The yoga was awesome. Ubud really is the place for it - it's where people from all over the world come for their teacher training and some of the poses are like nothing I'd ever seem or done in Australia - sometimes I got myself into positions I didn't think was possible... and other times I watched other people get into positions that were definitely NOT possible for me! haha Pouring with sweat every morning I felt full of love, life, energy, motivation, ethusiasm, and wonderful inspiring messages and morals provided by the yoga teachers. One really cool class was 'flying yoga' where we had to become very touchy and intimate with eachother, climbing and hanging and making pyramids with downward dogs. I discovered so many wonderful little organic, vegan, vegetarian, eco-friendly (soy skim half strength chai latte haha) cafes and restaurants and indulged in good wholesome meals (... well plus a fair few amazing desserts.... hehe c'mon I'm still kish!)

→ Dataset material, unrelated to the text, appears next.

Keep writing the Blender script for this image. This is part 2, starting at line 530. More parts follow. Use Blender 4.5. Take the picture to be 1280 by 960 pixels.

So, it's funny, after not even wanting to go to Bali in the first place, I now feel like it was meant to be. I had to get down to my core a bit to re-discover a few things, deal with old emotions and help prepare me for the rest of the year. I by no means feel like I'm totally together now, but who is?! I still go round in circles with decisions, not knowing where to next and if it's worth spending X amount of money on Y. But I am definitely more content with it all.
Right now I am in Hong Kong staying with Holly. It's so nice, we had a good girly chat last night and it's nice to have some homey comforts for a few days. I will head to europe next week ready for .... POLISH LANGUAGE COURSE in Krakow, which I'm super excited about!! :) and after that, not sure - maybe a topdeck tour, or if I make some friends in the course, maybe I can travel with them a bit? Sorry for such an in-depth waffly account of my emotional experiences rather than what I saw/did over the past few weeks, but that's not what those weeks were about!